▶
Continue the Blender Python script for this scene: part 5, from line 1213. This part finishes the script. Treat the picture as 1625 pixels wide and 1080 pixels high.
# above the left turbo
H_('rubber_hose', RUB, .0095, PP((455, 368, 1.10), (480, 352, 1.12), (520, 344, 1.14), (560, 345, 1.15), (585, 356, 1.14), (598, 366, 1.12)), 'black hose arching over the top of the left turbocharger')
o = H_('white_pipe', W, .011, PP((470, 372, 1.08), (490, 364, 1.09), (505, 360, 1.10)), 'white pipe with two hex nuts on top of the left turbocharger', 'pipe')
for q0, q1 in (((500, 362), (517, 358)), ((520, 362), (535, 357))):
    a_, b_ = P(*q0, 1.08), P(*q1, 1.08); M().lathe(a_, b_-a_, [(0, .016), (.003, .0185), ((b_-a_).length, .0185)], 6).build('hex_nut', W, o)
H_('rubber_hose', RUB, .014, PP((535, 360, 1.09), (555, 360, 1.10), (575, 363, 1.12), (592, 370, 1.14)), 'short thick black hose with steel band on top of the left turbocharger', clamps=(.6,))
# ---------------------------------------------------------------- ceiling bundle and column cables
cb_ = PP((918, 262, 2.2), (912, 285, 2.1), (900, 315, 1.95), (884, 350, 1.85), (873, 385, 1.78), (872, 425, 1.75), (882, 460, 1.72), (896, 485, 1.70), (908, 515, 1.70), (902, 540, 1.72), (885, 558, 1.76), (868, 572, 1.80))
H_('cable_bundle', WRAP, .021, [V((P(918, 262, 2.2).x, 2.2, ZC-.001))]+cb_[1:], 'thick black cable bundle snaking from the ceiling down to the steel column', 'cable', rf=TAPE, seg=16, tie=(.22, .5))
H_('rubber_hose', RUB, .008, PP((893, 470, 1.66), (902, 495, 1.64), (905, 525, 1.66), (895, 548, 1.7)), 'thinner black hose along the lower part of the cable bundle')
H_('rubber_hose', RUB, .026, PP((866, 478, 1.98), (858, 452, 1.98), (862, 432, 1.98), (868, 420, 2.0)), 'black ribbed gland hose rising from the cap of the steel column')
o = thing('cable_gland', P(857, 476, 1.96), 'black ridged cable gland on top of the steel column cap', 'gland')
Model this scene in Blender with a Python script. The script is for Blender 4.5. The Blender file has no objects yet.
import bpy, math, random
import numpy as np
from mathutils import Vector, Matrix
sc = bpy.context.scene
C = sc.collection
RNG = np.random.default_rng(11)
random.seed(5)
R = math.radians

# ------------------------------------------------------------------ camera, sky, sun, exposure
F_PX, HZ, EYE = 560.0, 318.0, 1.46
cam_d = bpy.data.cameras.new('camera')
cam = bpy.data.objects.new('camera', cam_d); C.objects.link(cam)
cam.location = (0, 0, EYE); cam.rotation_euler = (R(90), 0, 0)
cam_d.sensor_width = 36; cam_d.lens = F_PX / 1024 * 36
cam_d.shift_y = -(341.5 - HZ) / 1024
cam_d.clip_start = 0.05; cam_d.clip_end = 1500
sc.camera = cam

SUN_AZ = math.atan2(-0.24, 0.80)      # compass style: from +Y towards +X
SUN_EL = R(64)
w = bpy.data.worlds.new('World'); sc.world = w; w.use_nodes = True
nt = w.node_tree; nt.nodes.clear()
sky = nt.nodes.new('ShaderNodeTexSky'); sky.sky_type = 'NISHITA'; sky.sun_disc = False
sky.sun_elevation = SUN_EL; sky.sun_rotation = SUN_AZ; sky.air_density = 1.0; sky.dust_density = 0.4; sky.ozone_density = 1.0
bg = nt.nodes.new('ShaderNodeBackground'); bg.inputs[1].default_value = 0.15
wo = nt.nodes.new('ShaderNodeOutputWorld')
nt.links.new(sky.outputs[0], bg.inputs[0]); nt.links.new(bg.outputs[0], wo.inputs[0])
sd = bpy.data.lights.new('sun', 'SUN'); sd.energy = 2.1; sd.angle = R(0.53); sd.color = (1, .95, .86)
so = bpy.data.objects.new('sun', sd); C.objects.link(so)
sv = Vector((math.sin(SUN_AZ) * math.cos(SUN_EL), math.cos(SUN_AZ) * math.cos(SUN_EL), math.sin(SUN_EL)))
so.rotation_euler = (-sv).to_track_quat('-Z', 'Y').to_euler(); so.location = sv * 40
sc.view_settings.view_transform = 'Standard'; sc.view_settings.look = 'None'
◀
#### PROBLEM TO SOLVE:
Copy each line above containing the string "scene".

#### WRITTEN RESPONSE:
Continue the Blender Python script for this scene: part 5, from line 1213. This part finishes the script. Treat the picture as 1625 pixels wide and 1080 pixels high.
Model this scene in Blender with a Python script. The script is for Blender 4.5. The Blender file has no objects yet.
sc = bpy.context.scene